CPRE, which submitted both written and oral evidence to the Committee during the consultation period, recognises the depth and scope of this inquiry. For more than a decade, CPRE has supported the introduction of a DRS for aluminium cans, glass and plastic bottles as a solution to litter and boosting recycling rates. The potential for DRS to change people’s behaviour for the better, through the use of a small financial incentive, has already been proven in many countries, including Norway, Canada and Australia.

As people increasingly drink more soft drinks and water on-the-go, the UK urgently needs a system to capture these bottles before they are littered or end up in landfill. The committee is calling on the UK Government to introduce a DRS for plastic drinks bottles with the aim of boosting the recycling rate to 90%.
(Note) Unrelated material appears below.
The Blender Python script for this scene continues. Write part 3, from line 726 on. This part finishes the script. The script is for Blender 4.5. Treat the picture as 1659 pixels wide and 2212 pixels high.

Samantha Harding, Litter Programme Director at the Campaign to Protect Rural England, said:

“This is a significant and unequivocal recommendation by the cross-party EAC – that the analysis of the evidence it has received has shown England needs a DRS to save us from the plastic choking our countryside and coasts. Its commitment to a well-designed system is also very welcome, recommending we draw on the strongest examples from around the world to give England the very best DRS. With billions of drinks containers put on the market every year, we should be doing all that we can to capture those valuable materials.”

Another critical recommendation from the Committee is that packaging producers should be made financially responsible for the plastic packaging they produce. Currently, packaging producers only pay for 10% of the cost of packaging disposal and recycling, leaving taxpayers to foot the bill for the remaining 90%. The Environmental Audit Committee urges the Government to adopt a fee structure that rewards producers who design recyclable packaging and increase charges on packaging that is difficult to recycle.

Further recommendations from the Committee include a requirement for all public premises that serve food and drink to provide free drinking water, as well as to increase the number of public water fountains to reduce the number of plastic bottles consumed. It will be crucial to ensure that this initiative focuses on providing water to refill existing containers, rather than inadvertently relying on disposable plastic cups.